当時、PS3が格ゲーやシューティングのメインストリームから外された最大の要因は、発売当初からユーザーを悩ませてきた遅延である。私がPS3を購入した当初はまだHDブラウン管であり、もちろんD端子で接続していたものだったが、ブラウン管を持ってしてもまともにゲームにならないぐらいの遅延だった。特に後方互換機能は顕著であり、シューティングや格ゲーなどはまるでお話にならず、RPGやシミュレーション限定機能、と言った感じだったのだ。
当時は抜本的な改善案が見当たらず、皆が皆それはPS3の仕様であり、こちら側ではもはやどうにもならないものだと思われていた。しかし時は流れ、機能の向上により、ブラウン管並とは言わないものの、少なくとも当時よりかは遥かに少ない遅延でプレイする事が出来るのだ。これに関してはここでも何度も触れてきたのだが、ここに来てほぼ対応策が固まってきたので、改めて紹介していこうと思う。

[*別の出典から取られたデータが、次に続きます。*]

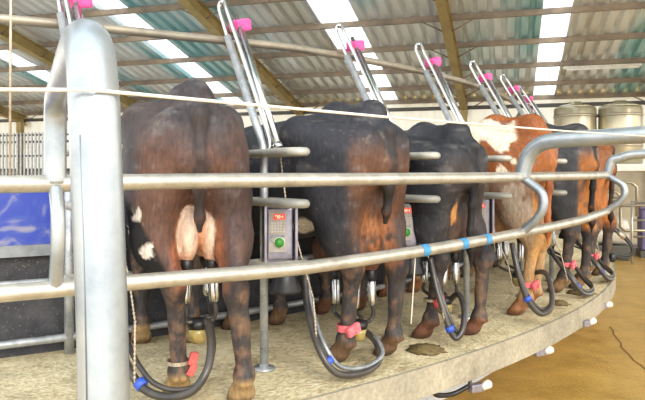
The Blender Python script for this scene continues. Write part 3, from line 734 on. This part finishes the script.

まず用意するものは、もちろんゲーミングモニターである。今日のテレビにはほとんどゲームモードが搭載されているのであるが、それでも最終的にはゲーミングモニターを用意するものしかないと思っている。昨今のモニターはほとんどが8ミリ秒の遅延、つまり1フレームの半分未満の数値であるので、体感できるのはほぼ不可能と言っていいだろう。なのでほとんどお好みでいいと思うが、ゲーム特化的な機能を考えた場合、個人的にはやはりBenQのものをお勧めしたい。TNであればXL2411K、IPSであればEX2510S、余程拘りがない限りこれを買えば間違いない。
そして、最大のポイントがアケコンである。理由は定かではないものの、PS3における遅延の要因がほぼUSB接続のアケコンにあるのは間違いないので、いかに応答速度の速いアケコンを用意するかであるが、実は歴代のPS3のみに対応するアケコンは全てNGである。理由はほぼ全てと言っていいほど1フレーム以上の遅延が起きるので、それらを使っている限りはまず改善される事はない。
ではどうするかだが、その答えはひとつ、「PS4・PS3両対応アケコン、かつPS4モードでもPS3を操作出来るアケコン」。これである。これに当てはまるのは旧MadCatzのTE2+、Razerの旧Pantheraなどが当てはまるのだが、安定性と遅延を考慮すれば後者一択である。切り替えスイッチを使えば一目瞭然なのだが、PS3モードとPS4モードを比べた場合、明らかに後者の方が操作が軽くなるのだ。もちろん、ブラウン管レベルとまではいかないものの、少なくとも当時の遅延が嘘みたいに軽快にプレイする事が出来るはずである。
遅延が少ないと言えばUFBであるが、こちらは自然とPS3モードに認識されてしまうため、実は上記よりも遅延が大きくなってしまう。なので、実はPS3には向かないのだ。しかし、PS2を初期型PS3でプレイする場合、何故か大抵のアケコンは操作不能になってしまうので、それに関してはUFBを使う以外はない。PS2ソフトを起動する時から立ち上げまで□ボタンを押し続けるのが必須となるが、成功すれば無事PS2をアケコンでプレイする事が出来る。
しかし、当然PS3仕様の遅延となってしまうため、PS2アーカイブスを旧PantheraのPS4モードでプレイした時よりも当然遅延が大きくなる。なので、アーカイブスがあるゲームはそれで、ないゲームはPS2実機でプレイするのがやはり一番良い。後者の場合、HDMIアダプターをかました場合は遅延が起こってしまうので、良質なコンバーターが必要となるのがネックではあるのだが。
まあとりあえず、これらの環境を用意出来れば、発売当時よりかはかなり快適にプレイ出来るはずである。また、私が試した範囲ではあるものの、初期型では反応しないアケコンがいくつかあったため、PS2を考慮に入れないのであれば中期以降のモデルが良いだろう。私が使用しているのはCECH-2500である。
そして、後方互換やアーカイブスでそれだけ遅延が軽減できるという事は、PS3用ゲームに関してはさらに快適になるのは言うまでもない。私はカプコンアーケードキャビネット、雷電IV、ワンダーボーイ・モンスターランド、そしてケツイなどのマルチタイトルを所有しているが、いずれもXbox360と比べても遜色はなくなる。雷電IVなどは、ひょっとしたらXbox360版よりも快適かも、と思うぐらいだ。
まあ、雷電IVに関してはもうすぐPS4/PS5でも発売されるので今更だとは思うし、それ以外もあえてPS3を選ぶという選択肢はないかも知れないが、それでも今なおPS3は非常に遊べるハードなので、あっても損はしないと思う。